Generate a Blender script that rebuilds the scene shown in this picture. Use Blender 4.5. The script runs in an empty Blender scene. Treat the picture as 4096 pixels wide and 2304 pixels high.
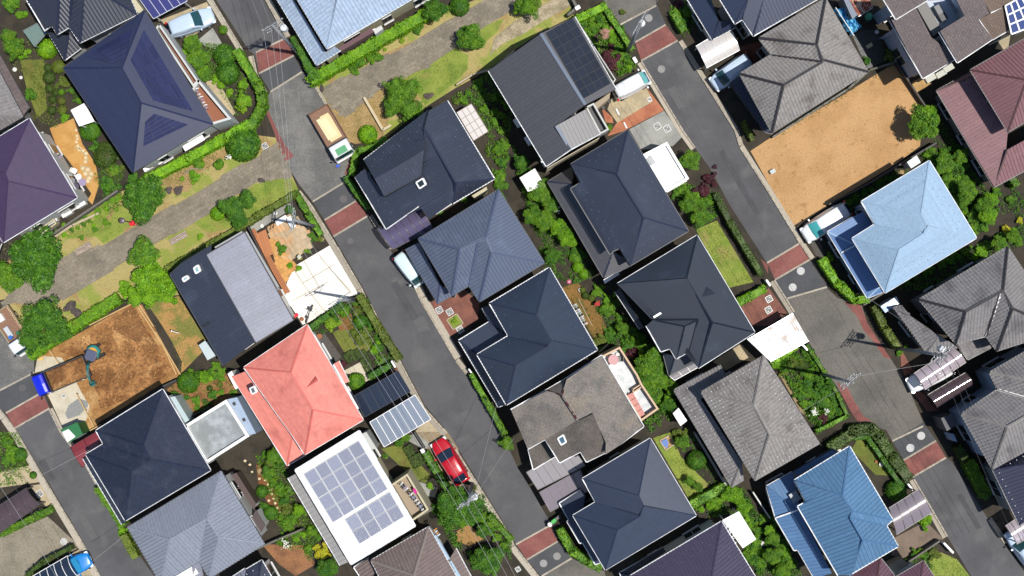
import bpy, bmesh, math, random
import numpy as np
from mathutils import Vector, Matrix

random.seed(7)
RNG = np.random.default_rng(7)
scene = bpy.context.scene
COL = scene.collection

# ------------------------------------------------------------------ camera, sky, sun, exposure
ALT = 120.0           # flying height of the drone in metres
FOC = 5400.0          # focal length in survey units of a 4096-wide frame
cam_d = bpy.data.cameras.new("drone_camera")
cam = bpy.data.objects.new("drone_camera", cam_d)
COL.objects.link(cam)
cam.location = (0, 0, ALT)
cam_d.sensor_width = 36.0
cam_d.lens = 36.0 * FOC / 4096.0
cam_d.clip_start = 1.0
cam_d.clip_end = 1500.0
scene.camera = cam

SUN_EL = math.radians(72)
SUN_AZ = math.radians(-10)          # direction towards the sun, measured from +X
world = bpy.data.worlds.new("World")
scene.world = world
world.use_nodes = True
wn = world.node_tree
bg = wn.nodes.get("Background") or wn.nodes.new("ShaderNodeBackground")
sky = wn.nodes.new("ShaderNodeTexSky")
sky.sky_type = 'NISHITA'
sky.sun_disc = False
sky.sun_elevation = SUN_EL
sky.sun_rotation = math.pi / 2 - SUN_AZ
sky.altitude = 50
sky.air_density = 1.0
sky.dust_density = 0.6
wn.links.new(sky.outputs[0], bg.inputs[0])
bg.inputs[1].default_value = 0.10
sun_d = bpy.data.lights.new("sun", 'SUN')
sun_d.energy = 4.6
sun_d.angle = math.radians(0.5)
sun_d.color = (1.0, 0.955, 0.88)
sun = bpy.data.objects.new("sun", sun_d)
COL.objects.link(sun)
sv = Vector((math.cos(SUN_EL) * math.cos(SUN_AZ), math.cos(SUN_EL) * math.sin(SUN_AZ), math.sin(SUN_EL)))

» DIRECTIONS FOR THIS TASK
Work out how many lines of the listing above include "scene". Answer with the number and nothing more.

» REPLY
5